Recorded information
* BEGIN *

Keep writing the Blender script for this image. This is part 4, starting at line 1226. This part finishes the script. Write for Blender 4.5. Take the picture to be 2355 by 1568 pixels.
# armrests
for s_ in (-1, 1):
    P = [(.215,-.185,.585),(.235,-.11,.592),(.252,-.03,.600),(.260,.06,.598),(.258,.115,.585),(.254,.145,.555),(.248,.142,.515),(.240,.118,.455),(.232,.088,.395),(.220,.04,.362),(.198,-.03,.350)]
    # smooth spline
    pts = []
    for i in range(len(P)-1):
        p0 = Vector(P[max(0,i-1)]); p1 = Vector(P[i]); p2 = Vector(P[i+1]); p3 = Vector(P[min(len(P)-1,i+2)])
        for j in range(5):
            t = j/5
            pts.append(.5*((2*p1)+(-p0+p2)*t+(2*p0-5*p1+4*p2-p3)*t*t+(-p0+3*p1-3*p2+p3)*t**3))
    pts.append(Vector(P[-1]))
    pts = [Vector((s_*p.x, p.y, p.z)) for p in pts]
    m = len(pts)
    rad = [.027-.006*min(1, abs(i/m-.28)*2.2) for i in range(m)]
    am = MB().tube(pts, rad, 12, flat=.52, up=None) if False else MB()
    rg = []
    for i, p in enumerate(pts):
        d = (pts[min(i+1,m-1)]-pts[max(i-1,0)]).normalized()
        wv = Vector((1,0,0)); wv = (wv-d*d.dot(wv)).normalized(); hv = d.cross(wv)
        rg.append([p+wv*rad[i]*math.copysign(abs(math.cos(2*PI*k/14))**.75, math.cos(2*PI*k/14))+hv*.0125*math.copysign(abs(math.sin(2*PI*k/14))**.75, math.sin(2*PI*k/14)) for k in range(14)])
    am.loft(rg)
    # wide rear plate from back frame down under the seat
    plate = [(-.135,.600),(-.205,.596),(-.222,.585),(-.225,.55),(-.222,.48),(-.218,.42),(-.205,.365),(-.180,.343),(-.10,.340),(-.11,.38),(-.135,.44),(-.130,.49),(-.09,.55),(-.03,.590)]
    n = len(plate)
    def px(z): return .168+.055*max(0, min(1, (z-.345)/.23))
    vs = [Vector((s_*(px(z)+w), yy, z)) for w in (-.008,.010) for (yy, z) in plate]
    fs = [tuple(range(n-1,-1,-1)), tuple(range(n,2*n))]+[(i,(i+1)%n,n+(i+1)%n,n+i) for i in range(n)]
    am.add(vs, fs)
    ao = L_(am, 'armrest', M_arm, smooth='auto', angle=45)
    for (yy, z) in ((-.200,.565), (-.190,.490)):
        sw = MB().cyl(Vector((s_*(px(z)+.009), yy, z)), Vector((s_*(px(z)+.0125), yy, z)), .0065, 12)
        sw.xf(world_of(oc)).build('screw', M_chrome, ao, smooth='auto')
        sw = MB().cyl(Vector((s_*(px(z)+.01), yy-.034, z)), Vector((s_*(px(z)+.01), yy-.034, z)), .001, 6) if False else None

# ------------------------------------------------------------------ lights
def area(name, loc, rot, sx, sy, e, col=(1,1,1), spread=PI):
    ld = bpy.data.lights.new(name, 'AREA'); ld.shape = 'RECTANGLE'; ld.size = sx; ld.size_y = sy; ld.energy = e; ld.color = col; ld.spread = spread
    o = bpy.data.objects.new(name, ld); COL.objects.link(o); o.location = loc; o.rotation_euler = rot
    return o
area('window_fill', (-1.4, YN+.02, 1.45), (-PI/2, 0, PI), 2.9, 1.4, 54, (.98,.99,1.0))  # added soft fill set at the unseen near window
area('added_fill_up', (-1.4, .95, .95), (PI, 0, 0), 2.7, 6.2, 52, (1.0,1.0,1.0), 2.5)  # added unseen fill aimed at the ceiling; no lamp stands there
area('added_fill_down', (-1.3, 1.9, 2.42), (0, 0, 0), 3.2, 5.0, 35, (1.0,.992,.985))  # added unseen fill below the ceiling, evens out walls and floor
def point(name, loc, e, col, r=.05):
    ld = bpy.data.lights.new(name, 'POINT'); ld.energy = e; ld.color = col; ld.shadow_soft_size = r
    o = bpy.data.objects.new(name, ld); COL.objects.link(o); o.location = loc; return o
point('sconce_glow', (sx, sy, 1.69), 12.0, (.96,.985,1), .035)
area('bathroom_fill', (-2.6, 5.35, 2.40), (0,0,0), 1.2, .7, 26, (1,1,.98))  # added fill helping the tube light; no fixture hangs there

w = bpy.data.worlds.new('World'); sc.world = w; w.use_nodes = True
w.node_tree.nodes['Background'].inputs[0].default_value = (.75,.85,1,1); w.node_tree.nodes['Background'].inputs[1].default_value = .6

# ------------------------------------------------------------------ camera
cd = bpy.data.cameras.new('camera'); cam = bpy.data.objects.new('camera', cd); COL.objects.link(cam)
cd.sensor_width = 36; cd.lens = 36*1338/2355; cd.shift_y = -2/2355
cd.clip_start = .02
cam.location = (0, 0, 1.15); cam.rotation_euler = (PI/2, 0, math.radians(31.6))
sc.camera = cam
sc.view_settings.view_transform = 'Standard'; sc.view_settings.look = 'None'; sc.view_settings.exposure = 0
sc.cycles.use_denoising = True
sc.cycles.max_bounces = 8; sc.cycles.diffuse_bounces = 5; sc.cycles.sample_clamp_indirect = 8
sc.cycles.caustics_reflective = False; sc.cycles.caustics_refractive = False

* END *

Written instruction
Reproduce the material exactly, with every line intact.

Output below
Keep writing the Blender script for this image. This is part 4, starting at line 1226. This part finishes the script. Write for Blender 4.5. Take the picture to be 2355 by 1568 pixels.
# armrests
for s_ in (-1, 1):
    P = [(.215,-.185,.585),(.235,-.11,.592),(.252,-.03,.600),(.260,.06,.598),(.258,.115,.585),(.254,.145,.555),(.248,.142,.515),(.240,.118,.455),(.232,.088,.395),(.220,.04,.362),(.198,-.03,.350)]
    # smooth spline
    pts = []
    for i in range(len(P)-1):
        p0 = Vector(P[max(0,i-1)]); p1 = Vector(P[i]); p2 = Vector(P[i+1]); p3 = Vector(P[min(len(P)-1,i+2)])
        for j in range(5):
            t = j/5
            pts.append(.5*((2*p1)+(-p0+p2)*t+(2*p0-5*p1+4*p2-p3)*t*t+(-p0+3*p1-3*p2+p3)*t**3))
    pts.append(Vector(P[-1]))
    pts = [Vector((s_*p.x, p.y, p.z)) for p in pts]
    m = len(pts)
    rad = [.027-.006*min(1, abs(i/m-.28)*2.2) for i in range(m)]
    am = MB().tube(pts, rad, 12, flat=.52, up=None) if False else MB()
    rg = []
    for i, p in enumerate(pts):
        d = (pts[min(i+1,m-1)]-pts[max(i-1,0)]).normalized()
        wv = Vector((1,0,0)); wv = (wv-d*d.dot(wv)).normalized(); hv = d.cross(wv)
        rg.append([p+wv*rad[i]*math.copysign(abs(math.cos(2*PI*k/14))**.75, math.cos(2*PI*k/14))+hv*.0125*math.copysign(abs(math.sin(2*PI*k/14))**.75, math.sin(2*PI*k/14)) for k in range(14)])
    am.loft(rg)
    # wide rear plate from back frame down under the seat
    plate = [(-.135,.600),(-.205,.596),(-.222,.585),(-.225,.55),(-.222,.48),(-.218,.42),(-.205,.365),(-.180,.343),(-.10,.340),(-.11,.38),(-.135,.44),(-.130,.49),(-.09,.55),(-.03,.590)]
    n = len(plate)
    def px(z): return .168+.055*max(0, min(1, (z-.345)/.23))
    vs = [Vector((s_*(px(z)+w), yy, z)) for w in (-.008,.010) for (yy, z) in plate]
    fs = [tuple(range(n-1,-1,-1)), tuple(range(n,2*n))]+[(i,(i+1)%n,n+(i+1)%n,n+i) for i in range(n)]
    am.add(vs, fs)
    ao = L_(am, 'armrest', M_arm, smooth='auto', angle=45)
    for (yy, z) in ((-.200,.565), (-.190,.490)):
        sw = MB().cyl(Vector((s_*(px(z)+.009), yy, z)), Vector((s_*(px(z)+.0125), yy, z)), .0065, 12)
        sw.xf(world_of(oc)).build('screw', M_chrome, ao, smooth='auto')
        sw = MB().cyl(Vector((s_*(px(z)+.01), yy-.034, z)), Vector((s_*(px(z)+.01), yy-.034, z)), .001, 6) if False else None

# ------------------------------------------------------------------ lights
def area(name, loc, rot, sx, sy, e, col=(1,1,1), spread=PI):
    ld = bpy.data.lights.new(name, 'AREA'); ld.shape = 'RECTANGLE'; ld.size = sx; ld.size_y = sy; ld.energy = e; ld.color = col; ld.spread = spread
    o = bpy.data.objects.new(name, ld); COL.objects.link(o); o.location = loc; o.rotation_euler = rot
    return o
area('window_fill', (-1.4, YN+.02, 1.45), (-PI/2, 0, PI), 2.9, 1.4, 54, (.98,.99,1.0))  # added soft fill set at the unseen near window
area('added_fill_up', (-1.4, .95, .95), (PI, 0, 0), 2.7, 6.2, 52, (1.0,1.0,1.0), 2.5)  # added unseen fill aimed at the ceiling; no lamp stands there
area('added_fill_down', (-1.3, 1.9, 2.42), (0, 0, 0), 3.2, 5.0, 35, (1.0,.992,.985))  # added unseen fill below the ceiling, evens out walls and floor
def point(name, loc, e, col, r=.05):
    ld = bpy.data.lights.new(name, 'POINT'); ld.energy = e; ld.color = col; ld.shadow_soft_size = r
    o = bpy.data.objects.new(name, ld); COL.objects.link(o); o.location = loc; return o
point('sconce_glow', (sx, sy, 1.69), 12.0, (.96,.985,1), .035)
area('bathroom_fill', (-2.6, 5.35, 2.40), (0,0,0), 1.2, .7, 26, (1,1,.98))  # added fill helping the tube light; no fixture hangs there

w = bpy.data.worlds.new('World'); sc.world = w; w.use_nodes = True
w.node_tree.nodes['Background'].inputs[0].default_value = (.75,.85,1,1); w.node_tree.nodes['Background'].inputs[1].default_value = .6

# ------------------------------------------------------------------ camera
cd = bpy.data.cameras.new('camera'); cam = bpy.data.objects.new('camera', cd); COL.objects.link(cam)
cd.sensor_width = 36; cd.lens = 36*1338/2355; cd.shift_y = -2/2355
cd.clip_start = .02
cam.location = (0, 0, 1.15); cam.rotation_euler = (PI/2, 0, math.radians(31.6))
sc.camera = cam
sc.view_settings.view_transform = 'Standard'; sc.view_settings.look = 'None'; sc.view_settings.exposure = 0
sc.cycles.use_denoising = True
sc.cycles.max_bounces = 8; sc.cycles.diffuse_bounces = 5; sc.cycles.sample_clamp_indirect = 8
sc.cycles.caustics_reflective = False; sc.cycles.caustics_refractive = False